The investigative website uncovered details on how the deadly attacks are carried out as well as the programme’s weaknesses that human rights groups have criticised. It laid out the US chain of command and what criteria are used to put a suspected terrorist on the so-called “kill list”.
The website based its reporting on an unnamed source from inside the US intelligence community. The tell-all web portal has previously released highly sensitive secret documents in regard to the NSA’s phone surveillance.
The whistleblower insisted upon anonymity given the sensitivity of the documents and because the US government zealously pursues those who reveal classified information.
The whistleblower decided to act because he thought the public should know how decisions are made at the highest levels of government to carry out assassinations by drone.
“This outrageous explosion of watchlisting – of monitoring people and racking and stacking them on lists, assigning them numbers, assigning them ‘baseball cards’, assigning them death sentences without notice, on a worldwide battlefield – it was, from the very first instance, wrong,” the anonymous source told The Intercept.
The US has used drones for years in its campaign against terrorists – both as a weapon and for reconnaissance. Drones have been used in Afghanistan, Pakistan, Somalia, Yemen as well as Syria and Iraq. Exact numbers of those killed by US drones remains undisclosed.
Beyond offering a new level of granularity in how the programme functions, detailing turf wars between the Pentagon and the CIA, the new documents also offer fresh details on specific missions.

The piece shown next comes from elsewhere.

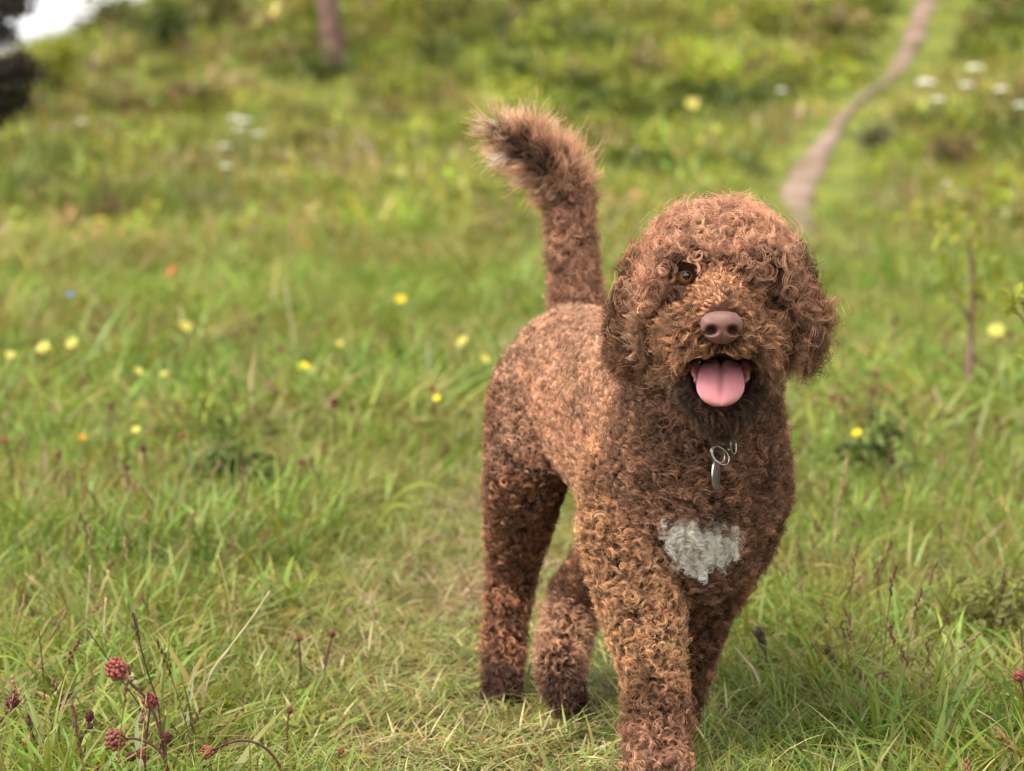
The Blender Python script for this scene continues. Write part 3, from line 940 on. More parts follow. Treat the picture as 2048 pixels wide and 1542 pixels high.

One of the new documents provides new insight into the 2012 drone killing in Somalia of Bilal al-Berjawi, a Briton whose citizenship had been revoked.
A secret 2013 Pentagon report shows that al-Berjawi had been monitored for five years as moved back and forth between Somalia and London, yet apparently no effort was made to capture him before a drone missile destroyed the car he was driving outside Mogadishu.
“The drone campaign right now really is only about killing … We don’t capture people anymore,” Lieutenant General Michael Flynn, the former head of the Defence Intelligence Agency, now an outspoken critic of the programme, told The Intercept.
“Taken together, the secret documents lead to the conclusion that Washington’s 14-year high-value targeting campaign suffers from an overreliance on signals intelligence, an apparently incalculable civilian toll, and – due to a preference for assassination rather than capture – an inability to extract potentially valuable intelligence from terror suspects,” The Intercept concludes.